### Short task
Pull every line containing "wide" out of the material below.

### Given material

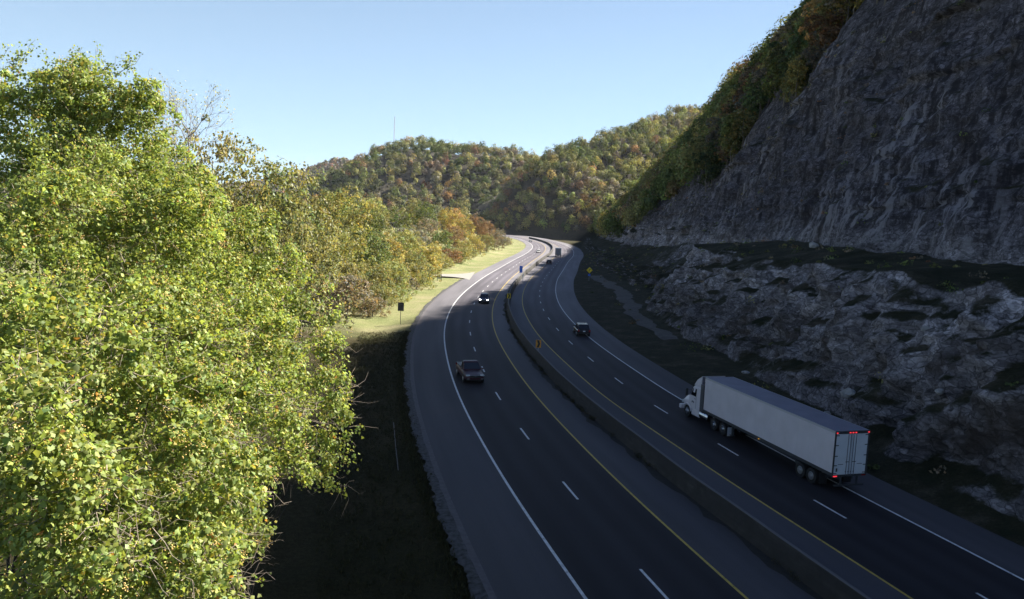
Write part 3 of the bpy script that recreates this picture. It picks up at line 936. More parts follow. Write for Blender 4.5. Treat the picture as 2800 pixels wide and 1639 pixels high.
cand = []
TREE_LINE = [(20, 72), (200, 69), (260, 64), (300, 57), (350, 48), (400, 40), (450, 29), (500, 14), (560, 10), (620, 7), (830, 5)]     # lowest tree height on the slope (z) by station
n_c = 26000
s_c = rg.uniform(150, 850, n_c); t_c = rg.uniform(SEG0[3], SEG0[6] + 6, n_c)
p_c = slope_point(s_c, t_c)
ok = p_c[:, 2] > lerp(s_c, TREE_LINE) + 6 * n1(s_c, 18, 77) - 9 * np.clip(fbm(p_c / 7.0, 2, 78), 0, 1) - 10 * (rg.random(n_c) < 0.10)
s_c, t_c, p_c = s_c[ok], t_c[ok], p_c[ok]
taken = {}; sel = []
for i in range(len(s_c)):
    cell = 5.2
    key = tuple(np.floor(p_c[i] / cell).astype(int))
    if key in taken: continue
    taken[key] = 1; sel.append(i)
s_c, t_c, p_c = s_c[sel], t_c[sel], p_c[sel]
px, py, dep = to_px(p_c + np.array([0, 0, 6.0]))
inview = (px > -0.02) & (px < 1.03) & (py > -0.06) & (py < 1.0) & (t_c < SEG0[6] + 3)
idx_in = np.where(inview)[0]
idx_in = idx_in[np.argsort(dep[idx_in])]
N_IND = 270
ind = idx_in[:N_IND]
rest = np.setdiff1d(np.arange(len(s_c)), ind)
names = ['dark green', 'green', 'olive', 'yellow-green', 'golden', 'orange', 'rusty', 'grey-brown']
wts = np.array([4.5, 3.5, 4.5, 1.6, 1.2, 0.9, 2.4, 3.0])
labels_used = {}
rows = []
for i in ind:
    nm = names[rg.choice(len(names), p=wts / wts.sum())]
    x_, y_ = px[i], py[i]
    hgt = t_c[i]
    lvl = "at the slope's foot" if hgt < SEG0[4] - 18 else "just above the bare rock face" if hgt < SEG0[4] + 3 else "halfway up the slope" if hgt < SEG0[5] + 1 else "high under the skyline" if hgt < SEG0[6] - 4 else "on the skyline of the ridge"
    far = "over the truck's cliff" if s_c[i] < 250 else "beside the streaked cliff" if s_c[i] < 310 else "above the end of the bench" if s_c[i] < 370 else "across from the diamond sign" if s_c[i] < 430 else "where the road starts to bend" if s_c[i] < 500 else "towards the far bend"
    rows.append([i, nm, lvl, far])
combo = {}
for r in rows: combo.setdefault((r[1], r[2], r[3]), []).append(r)
ORD = ["nearest", "second nearest", "third nearest", "fourth nearest", "fifth nearest", "sixth nearest", "seventh nearest", "eighth nearest", "ninth nearest", "tenth nearest", "eleventh nearest", "twelfth nearest", "thirteenth nearest", "fourteenth nearest", "fifteenth nearest", "sixteenth nearest"]
for kx, rr in combo.items():
    rr.sort(key=lambda r: dep[r[0]])
    for j, r in enumerate(rr):
        i = r[0]
        lab = f"{r[1]} tree {r[2]} {r[3]}" if len(rr) == 1 else f"{ORD[min(j, 15)]} {r[1]} tree {r[2]} {r[3]}".replace("on the skyline of the ridge", "on the skyline").replace("just above the bare rock face", "above the bare rock").replace("where the road starts to bend", "where the road bends")
        cm, tm = RIDGE_PROTOS[rg.integers(0, 5)]
        e = empty("slope_tree", tuple(p_c[i] - np.array([0, 0, 0.3])), rg.uniform(0, 6.28))
        sc_ = rg.uniform(.6, 1.25); e.scale = (sc_ * rg.uniform(.9, 1.1), sc_ * rg.uniform(.9, 1.1), sc_ * rg.uniform(.85, 1.1))
        tag(e, lab, "tree", "autumn trees on the wooded slope")
        c = link_mesh("crown", cm, e); c.color = tuple(q * .8 for q in jitter(PAL[r[1]], rg)[:3]) + (1,)
        link_mesh("trunk", tm, e)
kk = rest[(t_c[rest] < SEG0[6] + 5)]
wood("slope_woods", p_c[kk], rg.uniform(7, 15, len(kk)), pal_cols(len(kk), rg, names, wts, p_c[kk]), 210, 1.0, "autumn woods filling the rest of the steep slope", rg)

#PART3
# ------------------------------------------------------------------ trees and bushes along the left of the road
rg = np.random.default_rng(31)
MID = {}
for nm, h, w, ncl, per, cr, lf, base in (("broad", 12, 9.5, 270, 28, 0.80, 0.31, .0), ("round", 9, 8.5, 230, 28, 0.76, 0.30, -.04), ("tall", 15, 8.5, 280, 28, 0.82, 0.31, .04), ("airy", 14, 9.0, 210, 24, 0.85, 0.26, .25), ("bush", 5, 6.5, 170, 26, 0.60, 0.25, -.06)):
    MID[nm] = [(crown_mesh("crown", rg, h, w, ncl, per, cr, lf, base=base, mat=M_LEAF, lobes_n=8), tubes("trunk", trunk_lines(rg, h, 0.18, w * 0.42, 9), M_BARK, 5), h) for _ in range(2)]


def gz(x, y): return float(ground_z(np.array([[x, y]], float))[0])


# x, y, height, width factor, form, leaf colour, label
LEFT = [
    (-24.5, 112, 7.5, .9, "bush", "grey-brown", "low dry grey-brown thicket at the edge of the vines above the dark verge"),
    (-22.5, 122, 4.2, .9, "bush", "brown", "small brown dry bush behind the dark roadside sign"),
    (-26.5, 121, 9, .95, "round", "olive", "olive bush crowding behind the small brown dry bush"),
    (-30.5, 114, 13, 1, "broad", "olive", "dense olive tree rising just behind the vine wall"),
    (-24.0, 134, 7.5, 1, "round", "olive", "rounded olive bush on the verge slope past the sign"),
    (-29.0, 134, 13, 1, "broad", "yellow-green", "broad yellow-green tree second back from the sign"),
    (-37.0, 126, 16, 1, "tall", "olive", "tall olive tree deep behind the vine wall"),
    (-22.8, 146, 8, 1, "round", "yellow-green", "full yellow-green bush reaching down to the mown grass"),
    (-28.5, 149, 14, 1, "broad", "green", "broad green tree in the middle of the roadside thicket"),
    (-33.0, 151, 21.0, .95, "tall", "yellow-green", "tall pointed yellow-green tree topping the thicket"),
    (-41.0, 142, 18, 1, "tall", "olive", "large olive tree behind the pointed yellow-green one"),
    (-22.0, 158, 7, 1, "bush", "olive", "low olive bush at the grass edge in the thicket's front"),
    (-26.5, 164, 11.5, 1, "broad", "golden", "golden tinged broad tree in the thicket's front row"),
    (-21.6, 170, 8.5, 1, "round", "olive", "round olive bush near the two-post sign"),
    (-33.0, 172, 17, 1, "tall", "green", "tall green tree behind the golden tinged one"),
    (-21.5, 182, 10, .9, "round", "golden", "golden bush right behind the two-post sign"),
    (-27.0, 184, 13, 1, "broad", "yellow-green", "yellow-green tree standing behind the golden bush"),
    (-35.5, 191, 19, 1, "tall", "olive", "tall olive tree with a ragged top above the side road"),
    (-45.0, 185, 19, 1, "broad", "green", "wide green tree far back from the side road"),
    (-21.5, 196, 9.5, .8, "round", "golden", "golden column of leaves beside the side road"),
    (-29.0, 204, 12, 1, "broad", "olive", "olive tree at the near side of the side road"),
    (-24.0, 226, 7, 1, "bush", "olive", "low olive bush across the side road"),
    (-30.0, 224, 12, 1, "round", "grey-brown", "grey-brown thinning tree across the side road"),
    (-36.0, 234, 17.5, 1, "tall", "green", "tall green tree across the side road"),
    (-20.5, 242, 6.0, 1, "bush", "rusty", "small rusty bush on the sunlit grass slope"),
    (-25.0, 252, 10.5, 1, "round", "green", "round green tree with a yellow crown above the grass curve"),
    (-19.0, 262, 6.5, 1, "bush", "olive", "olive bush at the brow of the grass curve"),
    (-31.0, 262, 14, 1, "broad", "grey-brown", "broad grey-brown tree behind the round green one"),
    (-18.5, 282, 7.5, 1, "round", "golden", "golden bush low on the grass curve"),
    (-23.0, 290, 12.5, 1, "broad", "rusty", "rusty broad tree in the orange stand"),
    (-35.0, 296, 20.5, 1, "tall", "green", "tall bright green tree beside the orange stand"),
    (-28.0, 312, 18.5, 1, "tall", "golden", "tall golden-orange tree at the back of the orange stand"),
    (-16.0, 312, 8.5, 1, "round", "golden", "bright golden round tree in front of the orange stand"),
    (-21.0, 328, 15, 1, "broad", "golden", "golden broad tree in the middle of the orange stand"),
    (-26.5, 336, 19.5, 1, "tall", "orange", "tall rusty orange topped tree crowning the orange stand"),
    (-12.5, 340, 8.5, 1, "round", "olive", "olive bush at the foot of the orange stand"),
    (-17.0, 356, 16.5, 1, "broad", "rusty", "broad orange-brown dome at the road end of the stand"),
    (-9.5, 372, 9, 1, "round", "brown", "brown round bush near the bend of the road"),
    (-13.5, 386, 13.5, 1, "broad", "rusty", "rusty tree behind the brown bush near the bend"),
    (-6.5, 402, 7.0, 1, "bush", "grey-brown", "grey-brown bush close to the bend"),
    (-9.5, 424, 9.5, 1, "round", "grey-brown", "last grey-brown round tree before the road disappears"),
    (-4.5, 440, 5, 1, "bush", "olive", "last low olive bush before the road disappears"),
    (-23.2, 128, 4.6, 1, "bush", "olive", "low olive bush just past the small brown dry one"),
    (-22.4, 140, 4.4, 1, "bush", "yellow-green", "low yellow-green bush on the grass edge beyond the sign"),
    (-22.3, 152, 4.8, 1, "bush", "grey-brown", "low grey-brown bush between the full yellow-green and the low olive bush"),
    (-21.8, 176, 4.6, 1, "bush", "yellow-green", "low yellow-green bush just before the two-post sign"),
    (-21.3, 189, 4.5, 1, "bush", "olive", "low olive bush at the foot of the golden column of leaves"),
    (-21.6, 233, 4.6, 1, "bush", "yellow-green", "low yellow-green bush past the side road"),
    (-19.2, 271, 4.4, 1, "bush", "yellow-green", "low yellow-green bush along the grass curve"),
    (-17.5, 297, 4.8, 1, "bush", "olive", "low olive bush below the rusty broad tree"),
    (-14.5, 324, 4.6, 1, "bush", "grey-brown", "low grey-brown bush below the orange stand"),
    (-26.0, 372, 18, 1, "tall", "olive", "tall olive tree behind the orange-brown dome"),
    (-44.0, 330, 21, 1, "tall", "olive", "large olive tree in the back row of the orange stand"),
    (-50.0, 260, 19, 1.1, "broad", "yellow-green", "wide yellow-green tree in the back row past the side road"),
    (-54.0, 215, 19, 1.1, "broad", "olive", "wide olive tree hidden well behind the thicket"),
    (-50.0, 158, 19, 1.1, "broad", "yellow-green", "wide yellow-green tree deep in the thicket"),
    (-46.0, 118, 17, 1.1, "broad", "green", "wide green tree deep behind the vine wall"),
    (-36.0, 104, 13.5, 1, "broad", "yellow-green", "yellow-green tree filling the gap beside the vine wall"),
    (-31.5, 98, 12.5, 1, "broad", "olive", "olive tree filling the gap under the feathery one"),
    (-33.0, 84, 13.2, 1, "broad", "olive", "olive tree close behind the vine wall"),
    (-25.2, 75, 23.0, .95, "airy", "olive", "airy spreading olive tree standing clear against the sky"),
    (-21.6, 78, 20.8, .75, "airy", "olive", "small airy olive tree with an open crown next to the spreading one"),
    (-27.8, 70, 25.0, .7, "airy", "olive", "feathery olive tree rising beside the bare one"),
]
cnt = {}
for (x, y, h, wf, form, colr, lab) in LEFT:
    cnt[form] = cnt.get(form, -1) + 1
    cm, tm, h0 = MID[form][cnt[form] % 2]
    z = gz(x, y) - 0.1
    e = empty({"bush": "roadside_bush"}.get(form, "roadside_tree"), (x, y, z), rg.uniform(0, 6.28))
    k = h / h0
    if form == "airy": k = (h - z) / h0
    wk = wf * (k if form in ("bush", "round") else k ** 0.6)
    e.scale = (wk, wk, k)
    tag(e, lab, "bush" if form == "bush" else "tree", "trees and bushes along the outer verge")
    c = link_mesh("crown", cm, e); c.color = jitter(PAL[colr], rg, .08)
    link_mesh("trunk", tm, e)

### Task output
Write part 3 of the bpy script that recreates this picture. It picks up at line 936. More parts follow. Write for Blender 4.5. Treat the picture as 2800 pixels wide and 1639 pixels high.
    (-45.0, 185, 19, 1, "broad", "green", "wide green tree far back from the side road"),
    (-50.0, 260, 19, 1.1, "broad", "yellow-green", "wide yellow-green tree in the back row past the side road"),
    (-54.0, 215, 19, 1.1, "broad", "olive", "wide olive tree hidden well behind the thicket"),
    (-50.0, 158, 19, 1.1, "broad", "yellow-green", "wide yellow-green tree deep in the thicket"),
    (-46.0, 118, 17, 1.1, "broad", "green", "wide green tree deep behind the vine wall"),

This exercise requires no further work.